* WORK INSTRUCTIONS
Scan the material for the word "this", and copy each line where it shows up.

** Begin **

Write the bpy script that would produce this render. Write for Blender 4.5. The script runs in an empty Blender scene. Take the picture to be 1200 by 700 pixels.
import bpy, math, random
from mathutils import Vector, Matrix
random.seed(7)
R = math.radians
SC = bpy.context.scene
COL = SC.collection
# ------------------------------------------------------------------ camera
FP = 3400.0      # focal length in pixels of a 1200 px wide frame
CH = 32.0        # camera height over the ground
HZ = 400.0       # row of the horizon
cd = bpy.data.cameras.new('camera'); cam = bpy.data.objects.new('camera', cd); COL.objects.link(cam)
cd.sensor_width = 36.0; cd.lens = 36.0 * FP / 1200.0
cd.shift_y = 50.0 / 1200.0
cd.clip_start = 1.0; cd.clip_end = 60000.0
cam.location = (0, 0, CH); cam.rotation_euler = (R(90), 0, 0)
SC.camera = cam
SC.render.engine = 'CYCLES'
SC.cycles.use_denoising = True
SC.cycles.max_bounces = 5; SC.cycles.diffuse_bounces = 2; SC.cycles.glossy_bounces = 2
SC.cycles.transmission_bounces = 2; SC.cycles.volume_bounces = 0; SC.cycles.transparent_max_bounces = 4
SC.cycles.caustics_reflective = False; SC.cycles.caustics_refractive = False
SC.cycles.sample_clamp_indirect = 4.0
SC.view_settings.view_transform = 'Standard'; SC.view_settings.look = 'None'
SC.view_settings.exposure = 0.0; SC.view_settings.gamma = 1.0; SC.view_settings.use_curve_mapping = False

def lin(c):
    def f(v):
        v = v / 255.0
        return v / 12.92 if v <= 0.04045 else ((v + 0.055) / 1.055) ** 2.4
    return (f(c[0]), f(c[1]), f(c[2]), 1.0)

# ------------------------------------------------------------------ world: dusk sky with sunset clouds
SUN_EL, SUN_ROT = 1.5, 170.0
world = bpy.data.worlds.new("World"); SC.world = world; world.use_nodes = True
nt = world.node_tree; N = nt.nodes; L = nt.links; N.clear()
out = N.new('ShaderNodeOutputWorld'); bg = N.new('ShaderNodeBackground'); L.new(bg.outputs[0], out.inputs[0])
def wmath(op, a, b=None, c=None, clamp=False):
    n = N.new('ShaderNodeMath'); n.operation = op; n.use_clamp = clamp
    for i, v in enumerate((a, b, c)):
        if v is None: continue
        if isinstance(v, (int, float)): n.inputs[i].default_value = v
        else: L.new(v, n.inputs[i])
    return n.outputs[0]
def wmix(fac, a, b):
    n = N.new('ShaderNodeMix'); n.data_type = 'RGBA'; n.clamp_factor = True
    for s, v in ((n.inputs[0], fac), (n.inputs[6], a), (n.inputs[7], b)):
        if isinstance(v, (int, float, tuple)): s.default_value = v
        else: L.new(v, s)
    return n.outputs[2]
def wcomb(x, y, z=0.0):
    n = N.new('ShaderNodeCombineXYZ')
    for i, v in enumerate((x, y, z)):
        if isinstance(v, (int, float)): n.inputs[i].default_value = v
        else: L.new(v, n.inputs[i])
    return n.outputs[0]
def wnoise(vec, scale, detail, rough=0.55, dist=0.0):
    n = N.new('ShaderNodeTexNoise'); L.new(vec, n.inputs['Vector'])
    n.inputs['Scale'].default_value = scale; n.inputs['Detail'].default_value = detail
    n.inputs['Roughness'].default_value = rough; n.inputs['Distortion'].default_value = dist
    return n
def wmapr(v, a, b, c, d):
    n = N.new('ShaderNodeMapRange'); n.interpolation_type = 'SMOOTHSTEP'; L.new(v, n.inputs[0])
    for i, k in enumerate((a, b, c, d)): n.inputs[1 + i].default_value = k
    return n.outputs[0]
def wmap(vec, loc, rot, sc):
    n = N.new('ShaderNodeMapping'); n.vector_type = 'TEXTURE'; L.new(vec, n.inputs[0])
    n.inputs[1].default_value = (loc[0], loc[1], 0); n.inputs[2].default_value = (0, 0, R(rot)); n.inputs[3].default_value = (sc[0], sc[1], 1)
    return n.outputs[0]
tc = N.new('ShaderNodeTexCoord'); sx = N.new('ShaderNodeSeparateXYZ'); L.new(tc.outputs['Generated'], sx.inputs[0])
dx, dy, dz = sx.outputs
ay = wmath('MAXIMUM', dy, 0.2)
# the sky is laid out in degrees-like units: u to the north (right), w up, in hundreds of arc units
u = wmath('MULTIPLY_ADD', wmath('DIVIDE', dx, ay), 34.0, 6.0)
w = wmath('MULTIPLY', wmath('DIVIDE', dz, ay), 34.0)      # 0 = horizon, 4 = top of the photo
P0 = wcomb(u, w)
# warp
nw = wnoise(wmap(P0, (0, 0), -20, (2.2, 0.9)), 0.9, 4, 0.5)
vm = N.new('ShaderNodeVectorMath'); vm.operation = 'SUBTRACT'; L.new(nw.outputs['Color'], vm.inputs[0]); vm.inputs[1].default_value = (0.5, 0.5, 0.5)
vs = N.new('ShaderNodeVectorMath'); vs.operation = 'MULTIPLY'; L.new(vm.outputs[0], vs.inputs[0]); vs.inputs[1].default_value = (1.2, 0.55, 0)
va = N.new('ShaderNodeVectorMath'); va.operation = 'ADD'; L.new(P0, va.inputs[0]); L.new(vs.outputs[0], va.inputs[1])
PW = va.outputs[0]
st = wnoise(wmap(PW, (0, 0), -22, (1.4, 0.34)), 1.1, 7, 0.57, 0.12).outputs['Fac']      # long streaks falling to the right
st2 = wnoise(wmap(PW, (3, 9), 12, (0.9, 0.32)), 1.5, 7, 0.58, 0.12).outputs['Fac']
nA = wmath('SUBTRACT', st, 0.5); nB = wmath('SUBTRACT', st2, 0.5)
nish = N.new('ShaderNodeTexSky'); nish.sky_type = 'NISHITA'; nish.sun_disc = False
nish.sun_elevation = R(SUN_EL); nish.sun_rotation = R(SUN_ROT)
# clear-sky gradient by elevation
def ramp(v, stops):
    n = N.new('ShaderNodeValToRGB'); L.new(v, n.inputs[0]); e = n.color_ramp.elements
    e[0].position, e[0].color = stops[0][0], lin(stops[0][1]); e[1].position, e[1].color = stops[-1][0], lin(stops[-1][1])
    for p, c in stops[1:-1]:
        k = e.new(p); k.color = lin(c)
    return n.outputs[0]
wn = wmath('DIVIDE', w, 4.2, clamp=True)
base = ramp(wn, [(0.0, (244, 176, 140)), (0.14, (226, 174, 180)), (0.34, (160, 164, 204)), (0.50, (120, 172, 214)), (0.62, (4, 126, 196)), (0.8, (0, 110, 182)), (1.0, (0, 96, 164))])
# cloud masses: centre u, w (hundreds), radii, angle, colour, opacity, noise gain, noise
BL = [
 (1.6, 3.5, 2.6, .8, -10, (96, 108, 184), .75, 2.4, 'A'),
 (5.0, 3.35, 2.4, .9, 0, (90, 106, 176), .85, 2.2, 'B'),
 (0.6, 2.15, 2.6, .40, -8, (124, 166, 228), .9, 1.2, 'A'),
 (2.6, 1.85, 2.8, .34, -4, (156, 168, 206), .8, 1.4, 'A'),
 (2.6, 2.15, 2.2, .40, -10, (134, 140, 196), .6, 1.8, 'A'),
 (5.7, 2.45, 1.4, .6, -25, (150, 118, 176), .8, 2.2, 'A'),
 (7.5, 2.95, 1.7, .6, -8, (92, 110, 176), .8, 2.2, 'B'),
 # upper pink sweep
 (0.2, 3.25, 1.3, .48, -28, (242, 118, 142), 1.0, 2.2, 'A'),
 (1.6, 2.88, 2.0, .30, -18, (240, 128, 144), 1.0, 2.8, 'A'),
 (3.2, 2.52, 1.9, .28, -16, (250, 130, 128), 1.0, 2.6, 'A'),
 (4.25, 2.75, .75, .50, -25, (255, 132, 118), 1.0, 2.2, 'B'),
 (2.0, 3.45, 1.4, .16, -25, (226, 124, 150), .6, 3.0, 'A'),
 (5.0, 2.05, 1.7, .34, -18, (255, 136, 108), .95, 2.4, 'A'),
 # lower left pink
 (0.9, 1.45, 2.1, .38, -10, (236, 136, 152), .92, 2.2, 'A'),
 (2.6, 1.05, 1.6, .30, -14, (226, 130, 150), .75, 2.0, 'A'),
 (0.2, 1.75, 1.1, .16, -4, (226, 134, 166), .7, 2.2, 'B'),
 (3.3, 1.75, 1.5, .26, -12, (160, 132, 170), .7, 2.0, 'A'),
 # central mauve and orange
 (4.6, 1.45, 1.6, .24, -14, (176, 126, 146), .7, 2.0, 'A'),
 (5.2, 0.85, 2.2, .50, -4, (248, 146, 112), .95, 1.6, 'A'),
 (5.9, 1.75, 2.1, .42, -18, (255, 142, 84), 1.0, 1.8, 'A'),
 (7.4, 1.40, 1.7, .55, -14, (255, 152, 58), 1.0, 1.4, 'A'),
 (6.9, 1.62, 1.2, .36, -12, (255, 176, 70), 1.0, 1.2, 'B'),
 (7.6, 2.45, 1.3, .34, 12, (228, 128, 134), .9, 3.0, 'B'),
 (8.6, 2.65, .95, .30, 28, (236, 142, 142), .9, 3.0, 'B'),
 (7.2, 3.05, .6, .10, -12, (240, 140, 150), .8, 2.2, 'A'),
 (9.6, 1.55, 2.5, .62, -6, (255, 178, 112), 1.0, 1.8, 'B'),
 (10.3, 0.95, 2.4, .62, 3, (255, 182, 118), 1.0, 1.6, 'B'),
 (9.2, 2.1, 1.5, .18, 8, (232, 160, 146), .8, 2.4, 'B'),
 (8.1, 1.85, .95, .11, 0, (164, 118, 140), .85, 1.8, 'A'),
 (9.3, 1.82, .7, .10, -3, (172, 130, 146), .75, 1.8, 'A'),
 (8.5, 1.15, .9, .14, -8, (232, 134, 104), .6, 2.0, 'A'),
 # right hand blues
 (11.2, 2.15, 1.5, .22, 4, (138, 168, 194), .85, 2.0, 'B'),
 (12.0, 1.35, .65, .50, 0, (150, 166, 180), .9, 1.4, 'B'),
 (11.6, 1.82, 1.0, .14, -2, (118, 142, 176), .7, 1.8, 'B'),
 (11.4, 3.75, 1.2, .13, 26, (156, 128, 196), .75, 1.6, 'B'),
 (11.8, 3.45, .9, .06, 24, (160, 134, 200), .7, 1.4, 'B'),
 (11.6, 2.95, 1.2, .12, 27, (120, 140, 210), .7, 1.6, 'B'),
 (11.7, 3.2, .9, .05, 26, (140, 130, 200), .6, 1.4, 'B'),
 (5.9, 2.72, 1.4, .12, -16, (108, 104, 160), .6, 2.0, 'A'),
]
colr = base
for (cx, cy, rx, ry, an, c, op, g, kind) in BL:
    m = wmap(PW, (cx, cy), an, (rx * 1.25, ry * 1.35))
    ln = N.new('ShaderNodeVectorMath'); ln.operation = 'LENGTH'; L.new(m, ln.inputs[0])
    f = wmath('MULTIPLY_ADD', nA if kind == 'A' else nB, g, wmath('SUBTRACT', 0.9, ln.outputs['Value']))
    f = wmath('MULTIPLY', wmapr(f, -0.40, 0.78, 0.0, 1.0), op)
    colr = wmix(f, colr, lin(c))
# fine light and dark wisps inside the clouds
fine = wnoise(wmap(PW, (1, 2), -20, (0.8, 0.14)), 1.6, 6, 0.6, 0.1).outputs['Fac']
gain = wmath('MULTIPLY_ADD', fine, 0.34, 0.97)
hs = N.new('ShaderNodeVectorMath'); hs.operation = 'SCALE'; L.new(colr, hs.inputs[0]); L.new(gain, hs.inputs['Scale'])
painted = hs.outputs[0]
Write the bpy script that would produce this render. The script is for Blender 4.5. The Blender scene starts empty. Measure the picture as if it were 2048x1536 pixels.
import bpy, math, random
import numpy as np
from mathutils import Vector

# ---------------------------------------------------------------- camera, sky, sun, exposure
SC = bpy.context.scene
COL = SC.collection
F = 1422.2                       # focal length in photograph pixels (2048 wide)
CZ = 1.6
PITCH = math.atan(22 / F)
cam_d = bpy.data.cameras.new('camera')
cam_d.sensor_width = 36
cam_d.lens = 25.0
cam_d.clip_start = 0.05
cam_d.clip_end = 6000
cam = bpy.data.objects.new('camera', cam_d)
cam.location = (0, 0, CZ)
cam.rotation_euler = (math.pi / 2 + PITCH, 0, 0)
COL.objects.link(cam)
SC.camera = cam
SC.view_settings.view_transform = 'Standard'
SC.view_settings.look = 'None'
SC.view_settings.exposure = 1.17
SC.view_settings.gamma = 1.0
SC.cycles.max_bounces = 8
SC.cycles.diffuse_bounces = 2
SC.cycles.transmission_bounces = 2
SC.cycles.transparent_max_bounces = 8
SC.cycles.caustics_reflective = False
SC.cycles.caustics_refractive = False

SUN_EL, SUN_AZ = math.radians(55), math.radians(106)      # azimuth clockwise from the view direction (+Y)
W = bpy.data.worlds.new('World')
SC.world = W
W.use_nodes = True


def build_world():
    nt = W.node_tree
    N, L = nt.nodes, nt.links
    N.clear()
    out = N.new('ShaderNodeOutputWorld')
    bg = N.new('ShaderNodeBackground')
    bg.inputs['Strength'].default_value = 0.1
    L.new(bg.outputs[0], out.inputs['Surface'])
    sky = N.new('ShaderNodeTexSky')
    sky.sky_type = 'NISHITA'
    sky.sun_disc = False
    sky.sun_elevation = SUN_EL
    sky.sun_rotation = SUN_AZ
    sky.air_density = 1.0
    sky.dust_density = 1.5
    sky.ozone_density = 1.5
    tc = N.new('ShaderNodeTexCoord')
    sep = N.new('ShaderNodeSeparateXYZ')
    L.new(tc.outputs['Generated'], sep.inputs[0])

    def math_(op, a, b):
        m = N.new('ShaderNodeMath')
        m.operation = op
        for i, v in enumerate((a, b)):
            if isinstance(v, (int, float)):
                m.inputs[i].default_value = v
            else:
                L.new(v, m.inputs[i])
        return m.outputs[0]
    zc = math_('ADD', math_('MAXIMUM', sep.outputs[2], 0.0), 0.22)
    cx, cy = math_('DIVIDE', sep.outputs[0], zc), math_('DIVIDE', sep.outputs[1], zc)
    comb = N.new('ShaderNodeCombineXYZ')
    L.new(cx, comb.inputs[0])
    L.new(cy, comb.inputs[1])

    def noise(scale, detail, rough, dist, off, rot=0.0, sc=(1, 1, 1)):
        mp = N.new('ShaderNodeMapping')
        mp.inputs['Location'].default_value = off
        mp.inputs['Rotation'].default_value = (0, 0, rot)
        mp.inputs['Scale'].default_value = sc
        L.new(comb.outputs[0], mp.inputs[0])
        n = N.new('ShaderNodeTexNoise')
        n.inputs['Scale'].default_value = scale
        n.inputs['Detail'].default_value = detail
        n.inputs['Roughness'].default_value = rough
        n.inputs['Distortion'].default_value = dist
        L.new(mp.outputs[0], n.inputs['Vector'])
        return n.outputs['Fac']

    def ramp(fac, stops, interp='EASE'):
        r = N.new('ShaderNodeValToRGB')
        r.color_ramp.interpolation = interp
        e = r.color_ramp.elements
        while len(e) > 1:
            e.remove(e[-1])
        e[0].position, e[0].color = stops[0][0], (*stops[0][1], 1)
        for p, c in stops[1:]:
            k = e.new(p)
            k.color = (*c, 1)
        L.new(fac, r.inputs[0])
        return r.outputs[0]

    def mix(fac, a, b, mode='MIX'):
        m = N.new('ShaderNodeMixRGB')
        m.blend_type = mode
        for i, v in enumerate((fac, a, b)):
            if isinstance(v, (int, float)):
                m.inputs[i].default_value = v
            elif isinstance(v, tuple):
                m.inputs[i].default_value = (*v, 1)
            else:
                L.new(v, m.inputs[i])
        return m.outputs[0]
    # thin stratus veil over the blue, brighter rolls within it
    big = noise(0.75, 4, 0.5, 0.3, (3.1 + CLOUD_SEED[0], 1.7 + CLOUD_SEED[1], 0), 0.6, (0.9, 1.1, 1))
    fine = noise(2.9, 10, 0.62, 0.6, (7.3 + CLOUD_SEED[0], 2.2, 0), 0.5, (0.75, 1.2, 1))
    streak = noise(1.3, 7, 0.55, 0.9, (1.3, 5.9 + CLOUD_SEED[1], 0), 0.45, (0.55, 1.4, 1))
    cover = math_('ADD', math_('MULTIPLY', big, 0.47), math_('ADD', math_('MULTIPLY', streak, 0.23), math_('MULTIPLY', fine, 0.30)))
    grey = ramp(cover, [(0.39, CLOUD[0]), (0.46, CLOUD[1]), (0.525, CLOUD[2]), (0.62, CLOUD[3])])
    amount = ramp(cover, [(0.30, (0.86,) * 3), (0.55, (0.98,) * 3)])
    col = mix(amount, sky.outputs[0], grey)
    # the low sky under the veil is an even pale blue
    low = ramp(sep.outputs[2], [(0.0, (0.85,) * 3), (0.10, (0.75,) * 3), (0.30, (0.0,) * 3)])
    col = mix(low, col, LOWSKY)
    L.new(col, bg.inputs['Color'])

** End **

* TASK RESULT
Write the bpy script that would produce this render. Write for Blender 4.5. The script runs in an empty Blender scene. Take the picture to be 1200 by 700 pixels.
Write the bpy script that would produce this render. The script is for Blender 4.5. The Blender scene starts empty. Measure the picture as if it were 2048x1536 pixels.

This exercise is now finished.